Freitas, 22, conta que descobriu a manifestação quando ia ao banheiro e viu no quarto um brilho maior na escultura na parede. Chamou a dona da casa, e ela experimentou o que tinha gosto de mel.
A igreja católica vê com muito cuidado o caso. Responsável pela paróquia, o padre Cláudio Silva esteve na casa na segunda-feira. Ouviu Doralice dizer que não queria levassem a imagem de 20 centímetros de diâmetro para uma perícia. Por outro lado, o religioso pediu para que não distribuir o mel para os visitantes.
“Temos que chamar um perito, algum professor universitário de química para analisar a imagem e o líquido. Só depois poderíamos descartar um fenômeno natural, como uma condensação, ou uma fraude”, diz padre Juarez de Castro, o secretário geral de comunicação da Arquidiocese de São Paulo.
Padre Juarez declarou ao UOL Notícias estar ainda mais desconfiado que em outras situações. “Na maioria dos casos não há nada de sobrenatural. O cuidado agora é maior porque quem descobriu o fenômeno é alguém que se auto-intitula missionário católico sem ser, já esteve envolvido em caso semelhante e diz receber profecias”, afirma o porta-voz da Igreja na cidade.
Um caso célebre aconteceu em 2002 em Ferraz de Vasconcelos, na Grande São Paulo. O vidro de uma casa apresentou uma mancha que logo foi interpretada como a silhueta de uma santa. Os peregrinos e os supostos milagres não demoraram a aparecer. Até a cantora Elba Ramalho foi para lá e o padre Oscar Quevedo decretou que coisas como aquela “no existem”. Um exame técnico verificou que um defeito de fabricação gerou a mancha.
Imagens vertendo sangue, azeite ou mel são uma constante na história recente do catolicismo, com exemplos na Itália, Coréia do Sul, Japão e México. No Brasil, a onda de estátuas “apicultoras” ressurgiu em 2007, quando apareceu uma Nossa Senhora de Fátima melíflua em Campo Grande (MS). A partir daí, pulularam santas com lágrimas doces em cidades interioranas.

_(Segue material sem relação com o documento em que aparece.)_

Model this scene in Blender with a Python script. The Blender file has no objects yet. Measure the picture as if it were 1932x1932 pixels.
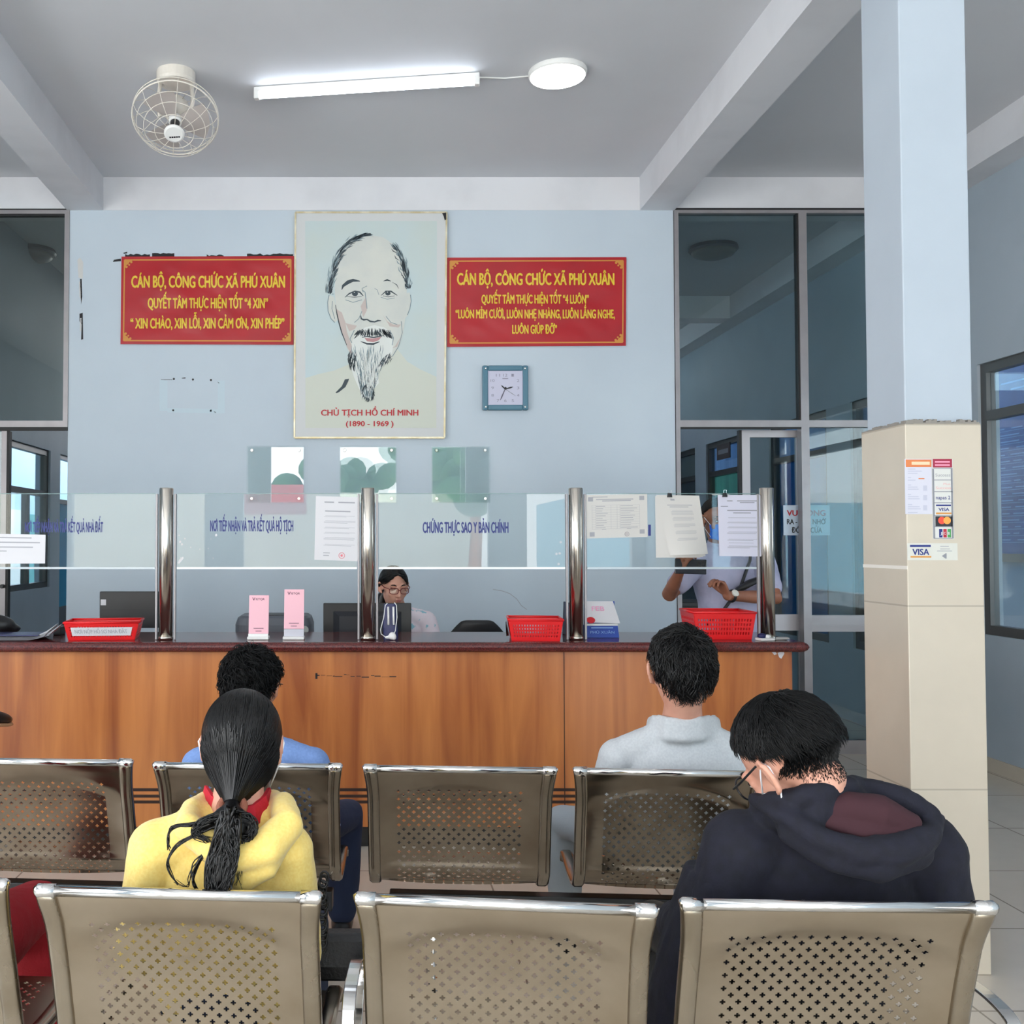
WORLD=3.0; EXPO=1.4
import bpy, bmesh, math, random
from mathutils import Vector, Matrix, noise
random.seed(7)
COL = bpy.context.scene.collection
F, CX, CY, H = 1935.0, 690.0, 966.0, 1.45
PITCH = math.atan(61/1935)
cp, sp = math.cos(PITCH), math.sin(PITCH)
V = Vector
def ray(x, y):
    dx, dy = (x-CX)/F, (CY-y)/F
    return V((dx, cp-dy*sp, sp+dy*cp))
def P(x, y, Y):                      # photo point on the plane at distance Y
    r = ray(x, y); return r*(Y/r.y)+V((0, 0, H))
def PZ(x, y, Z):                     # photo point on the level Z
    r = ray(x, y); return r*((Z-H)/r.z)+V((0, 0, H))
def lin(c):
    c = c/255
    return c/12.92 if c <= .04045 else ((c+.055)/1.055)**2.4
def C(r, g, b): return (lin(r), lin(g), lin(b), 1)
def lerp(a, b, t): return a+(b-a)*t

# ---------------------------------------------------------------- mesh builder
class MB:
    def __init__(s): s.v=[]; s.f=[]; s.m=[]
    def add(s, vs, fs, mi=0):
        o=len(s.v); s.v += [tuple(v) for v in vs]
        s.f += [tuple(i+o for i in f) for f in fs]; s.m += [mi]*len(fs)
    def box(s, x0, x1, y0, y1, z0, z1, mi=0):
        x0,x1=sorted((x0,x1)); y0,y1=sorted((y0,y1)); z0,z1=sorted((z0,z1))
        s.add([(x0,y0,z0),(x1,y0,z0),(x1,y1,z0),(x0,y1,z0),(x0,y0,z1),(x1,y0,z1),(x1,y1,z1),(x0,y1,z1)],
              [(0,3,2,1),(4,5,6,7),(0,1,5,4),(1,2,6,5),(2,3,7,6),(3,0,4,7)], mi)
        return s
    def mbox(s, M, hx, hy, hz, mi=0):
        vs=[M@V((x*hx,y*hy,z*hz)) for z in(-1,1) for x,y in((-1,-1),(1,-1),(1,1),(-1,1))]
        s.add(vs,[(0,3,2,1),(4,5,6,7),(0,1,5,4),(1,2,6,5),(2,3,7,6),(3,0,4,7)],mi); return s
    def tube(s, pts, r, n=10, caps=True, mi=0, closed=False):
        pts=[V(p) for p in pts]; rs=r if isinstance(r,(list,tuple)) else [r]*len(pts)
        ref=V((0,0,1)) if abs((pts[1]-pts[0]).normalized().z)<.9 else V((0,1,0))
        vs=[]; N=len(pts); u=None
        for i,p in enumerate(pts):
            if closed: t=pts[(i+1)%N]-pts[i-1]
            else: t=pts[min(i+1,N-1)]-pts[max(i-1,0)]
            t.normalize()
            u=(u if u is not None else ref); u=u-t*u.dot(t)
            if u.length<1e-6: u=t.orthogonal()
            u.normalize(); w=t.cross(u)
            for k in range(n):
                a=2*math.pi*k/n; vs.append(p+(u*math.cos(a)+w*math.sin(a))*rs[i])
        fs=[]
        for i in range(N if closed else N-1):
            j=(i+1)%N
            for k in range(n):
                l=(k+1)%n; fs.append((i*n+k,i*n+l,j*n+l,j*n+k))
        if caps and not closed:
            fs.append(tuple(range(n-1,-1,-1))); fs.append(tuple((N-1)*n+k for k in range(n)))
        s.add(vs,fs,mi); return s
    def limb(s, pts, rs, n=14):          # tapered tube with rounded ends
        pts=[V(p) for p in pts]; rs=list(rs)
        a=(pts[0]-pts[1]).normalized(); b=(pts[-1]-pts[-2]).normalized()
        P0=[pts[0]+a*rs[0]*k for k in(.95,.7,.38)]; R0=[rs[0]*k for k in(.3,.71,.92)]
        P1=[pts[-1]+b*rs[-1]*k for k in(.38,.7,.95)]; R1=[rs[-1]*k for k in(.92,.71,.3)]
        return s.tube(P0+pts+P1, R0+rs+R1, n)
    def blob(s, c, r, M=None, n=16, m=10, mi=0):
        c=V(c); vs=[]; fs=[]
        R = M if M is not None else Matrix.Identity(3)
        for i in range(1,m):
            th=math.pi*i/m
            for k in range(n):
                a=2*math.pi*k/n
                vs.append(c+R@V((r[0]*math.sin(th)*math.cos(a), r[1]*math.sin(th)*math.sin(a), r[2]*math.cos(th))))
        vs.append(c+R@V((0,0,r[2]))); vs.append(c+R@V((0,0,-r[2])))
        T=len(vs)-2
        for i in range(m-2):
            for k in range(n):
                l=(k+1)%n; fs.append((i*n+k,(i+1)*n+k,(i+1)*n+l,i*n+l))
        for k in range(n):
            l=(k+1)%n; fs.append((T,k,l)); fs.append((T+1,(m-2)*n+l,(m-2)*n+k))
        s.add(vs,fs,mi); return s
    def loft(s, secs, n=28, mi=0, e=1.0):      # secs: (center, half-width vector, half-depth vector)
        vs=[]; fs=[]
        for c,a,b in secs:
            for k in range(n):
                t=2*math.pi*k/n; ca,sa=math.cos(t),math.sin(t)
                ca=math.copysign(abs(ca)**e,ca); sa=math.copysign(abs(sa)**e,sa)
                vs.append(V(c)+V(a)*ca+V(b)*sa)
        N=len(secs)
        for i in range(N-1):
            for k in range(n):
                l=(k+1)%n; fs.append((i*n+k,i*n+l,(i+1)*n+l,(i+1)*n+k))
        fs.append(tuple(range(n-1,-1,-1))); fs.append(tuple((N-1)*n+k for k in range(n)))
        s.add(vs,fs,mi); return s
    def lathe(s, prof, M=None, n=32, mi=0):    # prof: (radius, height) pairs
        M=M or Matrix.Identity(4); vs=[]; fs=[]
        for r,z in prof:
            for k in range(n):
                a=2*math.pi*k/n; vs.append(M@V((r*math.cos(a),r*math.sin(a),z)))
        N=len(prof)
        for i in range(N-1):
            for k in range(n):
                l=(k+1)%n; fs.append((i*n+k,i*n+l,(i+1)*n+l,(i+1)*n+k))
        if prof[0][0]>1e-5: fs.append(tuple(range(n-1,-1,-1)))
        if prof[-1][0]>1e-5: fs.append(tuple((N-1)*n+k for k in range(n)))
        s.add(vs,fs,mi); return s
    def poly(s, pts, mi=0):                    # one flat face
        s.add(pts,[tuple(range(len(pts)))],mi); return s
    def stroke(s, pts, w, mi=0, nrm=V((0,-1,0))):   # flat printed line
        pts=[V(p) for p in pts]; ws=w if isinstance(w,(list,tuple)) else [w]*len(pts)
        vs=[]; N=len(pts)
        for i,p in enumerate(pts):
            t=(pts[min(i+1,N-1)]-pts[max(i-1,0)]).normalized(); q=nrm.cross(t)
            vs += [p-q*ws[i]/2, p+q*ws[i]/2]
        s.add(vs,[(2*i,2*i+2,2*i+3,2*i+1) for i in range(N-1)],mi); return s
    def mesh(s, name, mats, smooth=False, org=None):
        me=bpy.data.meshes.new(name)
        vs=s.v if org is None else [(v[0]-org[0],v[1]-org[1],v[2]-org[2]) for v in s.v]
        me.from_pydata(vs,[],s.f)
        for m in (mats if isinstance(mats,(list,tuple)) else [mats]): me.materials.append(m)
        me.polygons.foreach_set('material_index', s.m)
        if smooth: me.polygons.foreach_set('use_smooth',[True]*len(s.f))
        me.update(); return me
    def build(s, name, mats, parent=None, smooth=False, bevel=0, org=None, fix=False):
        o_=org
        if o_ is None and parent is not None: o_=world_loc(parent)
        me=s.mesh(name,mats,smooth,o_)
        if fix:
            bm=bmesh.new(); bm.from_mesh(me); bmesh.ops.recalc_face_normals(bm,faces=bm.faces); bm.to_mesh(me); bm.free()
        o=bpy.data.objects.new(name,me); COL.objects.link(o)
        if parent is not None: o.parent=parent
        elif org is not None: o.location=org
        if bevel:
            m=o.modifiers.new('edge','BEVEL'); m.width=bevel; m.segments=2; m.limit_method='ANGLE'
        return o
def world_loc(o):
    l=V((0,0,0))
    while o is not None: l=l+o.location; o=o.parent
    return l
def tag(o, label=None, cat=None, group=None, kind=None):
    if label: o['label']=label
    if cat: o['category']=cat
    if group: o['group']=group
    if kind: o['kind']=kind
    return o
def thing(name, label, cat, loc, group=None, kind=None):
    o=bpy.data.objects.new(name,None); o.empty_display_size=.1; COL.objects.link(o); o.location=loc
    return tag(o,label,cat,group,kind)
def struct(o, label=None, cat=None): return tag(o,label,cat,None,'structure')
def copy_tree(o, parent=None):
    c=o.copy(); COL.objects.link(c)
    if parent is not None: c.parent=parent
    for ch in list(o.children): copy_tree(ch,c)
    return c
def fuse(name, mb, mat, parent, voxel=.006, smooth=4, disp=None, org=None):
    """join overlapping shapes into one continuous surface"""
    me=mb.mesh(name,mat); t=bpy.data.objects.new('t',me); COL.objects.link(t)
    m=t.modifiers.new('r','REMESH'); m.mode='VOXEL'; m.voxel_size=voxel; m.use_smooth_shade=True
    if smooth:
        k=t.modifiers.new('s','SMOOTH'); k.factor=.5; k.iterations=smooth
    dg=bpy.context.evaluated_depsgraph_get(); dg.update()
    out=bpy.data.meshes.new_from_object(t.evaluated_get(dg)); out.name=name
    bpy.data.objects.remove(t); bpy.data.meshes.remove(me)
    l=org if org is not None else (world_loc(parent) if parent is not None else V((0,0,0)))
    if disp:
        out.update(); co=[(v.co.copy(),v.normal.copy()) for v in out.vertices]
        for v,(p,n) in zip(out.vertices,co): v.co=p+n*disp(p)
    for v in out.vertices: v.co-=l
    if not out.materials: out.materials.append(mat)
    out.polygons.foreach_set('use_smooth',[True]*len(out.polygons)); out.update()
    o=bpy.data.objects.new(name,out); COL.objects.link(o)
    if parent is not None: o.parent=parent
    else: o.location=l
    return o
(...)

A mania provocou uma série de sátiras. O programa “Pânico na TV” inventou até uma santa que vertia cachaça. Uma cena polêmica foi criada para a comédia norte-americana Curb Your Enthusiasm, veiculada pelo canal HBO, em que um respingo da privada em um retrato de Cristo virá um milagre no banheiro de uma casa (veja vídeo ao lado).

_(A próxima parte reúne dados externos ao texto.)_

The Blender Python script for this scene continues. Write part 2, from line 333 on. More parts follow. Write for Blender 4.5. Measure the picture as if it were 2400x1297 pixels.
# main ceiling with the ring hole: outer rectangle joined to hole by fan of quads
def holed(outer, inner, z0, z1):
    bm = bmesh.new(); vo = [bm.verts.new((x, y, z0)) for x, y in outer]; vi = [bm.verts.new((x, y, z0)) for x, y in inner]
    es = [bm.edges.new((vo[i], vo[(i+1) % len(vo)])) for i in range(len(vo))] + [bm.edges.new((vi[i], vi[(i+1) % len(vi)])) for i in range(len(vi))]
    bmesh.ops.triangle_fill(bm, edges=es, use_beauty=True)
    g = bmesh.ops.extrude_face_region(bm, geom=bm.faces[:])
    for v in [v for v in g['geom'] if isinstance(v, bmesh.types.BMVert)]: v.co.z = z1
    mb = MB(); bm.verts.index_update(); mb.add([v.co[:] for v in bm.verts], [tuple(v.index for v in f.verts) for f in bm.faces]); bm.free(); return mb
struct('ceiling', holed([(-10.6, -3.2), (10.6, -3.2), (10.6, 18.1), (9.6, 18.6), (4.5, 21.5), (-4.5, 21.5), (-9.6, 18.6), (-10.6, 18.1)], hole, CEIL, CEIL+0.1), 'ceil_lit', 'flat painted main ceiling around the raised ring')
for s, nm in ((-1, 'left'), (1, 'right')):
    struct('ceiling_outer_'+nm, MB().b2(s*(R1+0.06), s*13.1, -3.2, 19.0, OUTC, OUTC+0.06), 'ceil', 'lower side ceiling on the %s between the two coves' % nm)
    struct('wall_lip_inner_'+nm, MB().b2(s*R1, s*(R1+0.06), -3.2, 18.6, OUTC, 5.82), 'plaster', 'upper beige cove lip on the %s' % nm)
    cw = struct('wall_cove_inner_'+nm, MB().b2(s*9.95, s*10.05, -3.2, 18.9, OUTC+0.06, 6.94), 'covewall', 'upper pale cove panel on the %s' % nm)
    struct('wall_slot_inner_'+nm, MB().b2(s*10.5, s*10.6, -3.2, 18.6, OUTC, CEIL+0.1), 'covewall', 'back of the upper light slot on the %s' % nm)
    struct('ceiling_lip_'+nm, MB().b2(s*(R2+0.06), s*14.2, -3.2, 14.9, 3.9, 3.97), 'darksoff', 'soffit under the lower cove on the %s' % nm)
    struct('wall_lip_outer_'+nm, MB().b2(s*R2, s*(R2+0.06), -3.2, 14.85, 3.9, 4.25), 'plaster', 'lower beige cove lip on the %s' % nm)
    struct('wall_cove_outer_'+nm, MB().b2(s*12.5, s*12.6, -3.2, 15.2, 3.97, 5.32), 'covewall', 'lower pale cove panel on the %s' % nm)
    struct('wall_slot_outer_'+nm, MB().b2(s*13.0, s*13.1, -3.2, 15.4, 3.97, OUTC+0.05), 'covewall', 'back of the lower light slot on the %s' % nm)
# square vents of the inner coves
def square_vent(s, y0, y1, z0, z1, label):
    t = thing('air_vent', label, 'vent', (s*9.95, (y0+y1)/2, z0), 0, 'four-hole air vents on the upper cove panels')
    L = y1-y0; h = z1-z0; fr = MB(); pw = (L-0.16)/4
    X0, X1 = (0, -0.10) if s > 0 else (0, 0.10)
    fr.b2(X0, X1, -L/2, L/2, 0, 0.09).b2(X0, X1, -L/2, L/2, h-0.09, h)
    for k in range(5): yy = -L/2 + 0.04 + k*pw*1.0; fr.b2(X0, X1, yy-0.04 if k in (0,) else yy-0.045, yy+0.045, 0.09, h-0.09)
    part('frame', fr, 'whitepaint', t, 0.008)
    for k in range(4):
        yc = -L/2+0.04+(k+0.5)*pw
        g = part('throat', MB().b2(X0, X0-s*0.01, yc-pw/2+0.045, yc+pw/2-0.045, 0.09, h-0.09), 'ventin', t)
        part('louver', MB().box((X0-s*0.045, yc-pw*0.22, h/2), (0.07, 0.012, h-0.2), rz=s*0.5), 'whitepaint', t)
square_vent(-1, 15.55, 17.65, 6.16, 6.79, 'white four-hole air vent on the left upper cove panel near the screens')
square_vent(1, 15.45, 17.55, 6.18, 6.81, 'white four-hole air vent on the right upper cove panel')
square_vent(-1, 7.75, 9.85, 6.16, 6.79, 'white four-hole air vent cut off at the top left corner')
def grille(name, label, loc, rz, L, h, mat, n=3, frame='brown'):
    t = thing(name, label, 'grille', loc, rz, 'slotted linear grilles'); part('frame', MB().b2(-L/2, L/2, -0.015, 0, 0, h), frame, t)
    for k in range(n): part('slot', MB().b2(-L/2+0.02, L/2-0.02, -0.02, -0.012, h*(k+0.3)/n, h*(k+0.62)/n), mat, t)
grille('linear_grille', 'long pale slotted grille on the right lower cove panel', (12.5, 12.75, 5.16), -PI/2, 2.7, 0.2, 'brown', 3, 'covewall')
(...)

Desta vez, o mel sobrenatural do Jardim Grimaldi se espalhou em jornais, rádios e programas de TV populares. E gerou comoção. Só na quarta-feira, 200 pessoas entraram pela casa de Doralice. Jovens puxavam os celulares para fotografar e ligar para convencer novos visitantes. “Isso é santo, mano. Vem aí”, gritava um garoto ao telefone antes de rezar e chorar no local.
Iraci Luiz passou o líquido no braço e disse que passou uma dor insistente. “Foi um milagre. Pedi outros, mas ainda não aconteceram”, disse a dona de casa.

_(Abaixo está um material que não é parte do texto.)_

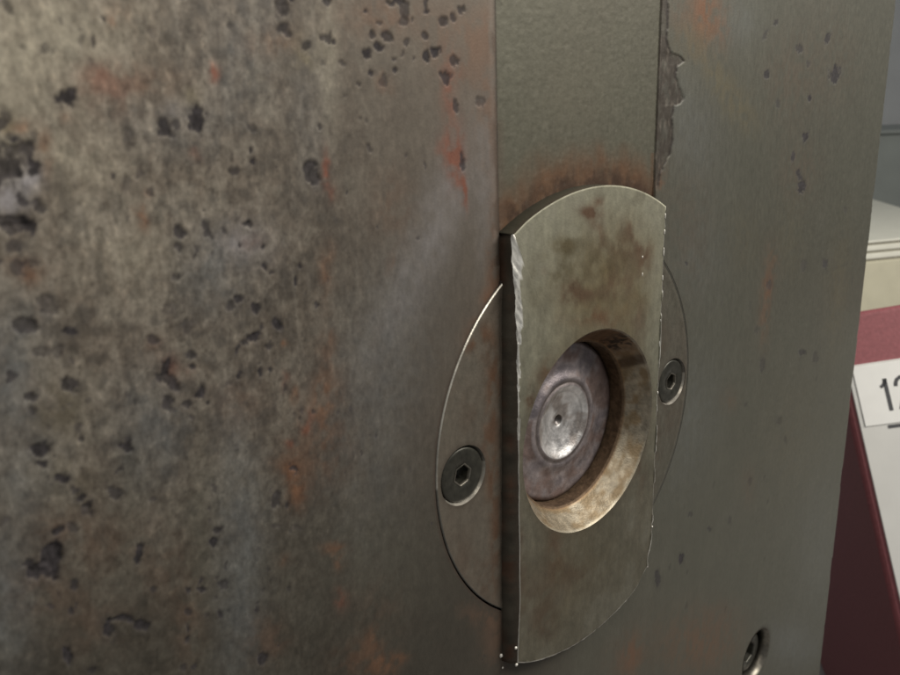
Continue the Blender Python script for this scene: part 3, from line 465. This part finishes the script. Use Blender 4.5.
ox = ox+loff*sstep(-W+.12, -W, ox)
cr_ = np.exp(-((ox-W)/.10)**2-((oz+1.08)/.16)**2); ox = ox-.035*cr_; oz = oz+.03*cr_
RO = np.hypot(ox, oz-CZ); A = np.unwrap(np.arctan2(oz-CZ, ox))
base_x = np.where(onleft, -.592+.021*oz, ox0)

nl = fbm(oz*9+3, oz*0+8, 4)
bev = np.where(onleft, .006+.012*sstep(-.1, .3, oz)*sstep(.5, .64, fbm(oz*26, oz*0+2, 3))+.016*sstep(.2, .8, oz)*(nl*1.6)**2+.036*sstep(.60, .86, oz)*(.35+1.3*fbm(oz*11+1, oz*0, 3))+.006*(fbm(oz*30, oz*0, 2)-.3)*sstep(0,.4,oz), 0)
bev = np.where(onright, .007+.004*nl, bev); np.where(ontop, .0080+.002*sstep(.0, -.5, ox), bev); bev = np.where(onbot, .008+.003*nl, bev)
# keep the inset continuous round the corners

NI = 74
rings = []; cols = []; rgh = []
for q in range(NI+1):
    t = q/NI
    Rr = RB+.006+(RO-bev/np.maximum(.35, abs(np.where(onleft | onright, np.cos(A), 1)))-RB-.006)*t
    x = Rr*np.cos(A); z = CZ+Rr*np.sin(A)
    rings.append(np.stack([x, np.full(nA, -H), z], 1))
Vb = np.concatenate(rings)
def bar_col(x, z):
    mott = fbm(x*8+5, z*7, 5); fine = fbm(x*55, z*50, 4); st = fbm(x*44+8, z*4, 4)
    c = np.tile(np.array((0.295, 0.290, 0.235)), (len(x), 1))
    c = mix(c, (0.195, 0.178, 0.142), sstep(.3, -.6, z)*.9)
    c = mix(c, (0.270, 0.262, 0.225), sstep(.50, .75, mott)*.45)
    c = mix(c, (0.155, 0.145, 0.115), sstep(.50, .28, mott)*.5)
    c *= (1+(fine-.5)*.20+(st-.5)*.24)[:, None]
    wx = x+.05*(mott-.5); wz = z+.05*(fbm(x*8, z*8+44, 4)-.5)
    rn = sstep(.25, .66, fbm(x*15+3, z*15, 5))
    for mx, mz, rx, rz, sg in ((.13, .72, .30, .26, .75), (-.1, .55, .25, .3, .4), (.3, .5, .16, .3, .45), (-.2, -.75, .3, .3, .3)):
        c = mix(c, (0.185, 0.145, 0.075), np.exp(-((wx-mx)/rx)**2-((wz-mz)/rz)**2)*sg*(.45+1.1*fbm(x*11+4, z*9, 4)))
    c = apply_rust(c, wx, wz, parse(BAR_RUST), rn, 1.5)
    rb = np.hypot(x, z-CZ)-RB
    c = mix(c, (0.13, 0.095, 0.06), np.exp(-(rb/.05)**2)*.4*mott*1.6)
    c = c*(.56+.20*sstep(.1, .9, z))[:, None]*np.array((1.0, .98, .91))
    return c
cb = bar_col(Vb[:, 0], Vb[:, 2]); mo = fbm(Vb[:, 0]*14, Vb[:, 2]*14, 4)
Vb[:, 1] += (fbm(Vb[:, 0]*6, Vb[:, 2]*5, 4)-.5)*.004+(mo-.5)*.002
rb_ = .34+.22*mo+.15*sstep(.30, .12, cb.mean(1))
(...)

No portão, três garotas visitantes montam uma teoria. “Jesus está chorando mel para mostrar que as abelhas estão sumindo do planeta, o que é um prenúncio do fim do mundo”, filosofa a estudante Érica Barbosa. Já a gestante Marina Souza foi conferir a comoção, mas saiu sem muita fé: “A gente confia desconfiando. Pede um milagre aqui e outro lá para ver se ele acontece mesmo.”
Na frente da casa, um templo da Congregação Cristã no Brasil parece testemunhar a concorrência católica na vizinhança. Alguns de seus seguidores já foram fazer uma visitinha à outra fé. “Sou evangélica, mas quero ver todos os mistérios de Jesus. Eu acredito em tudo isso”, sentenciou a doméstica Maria do Carmo, com o neto no colo.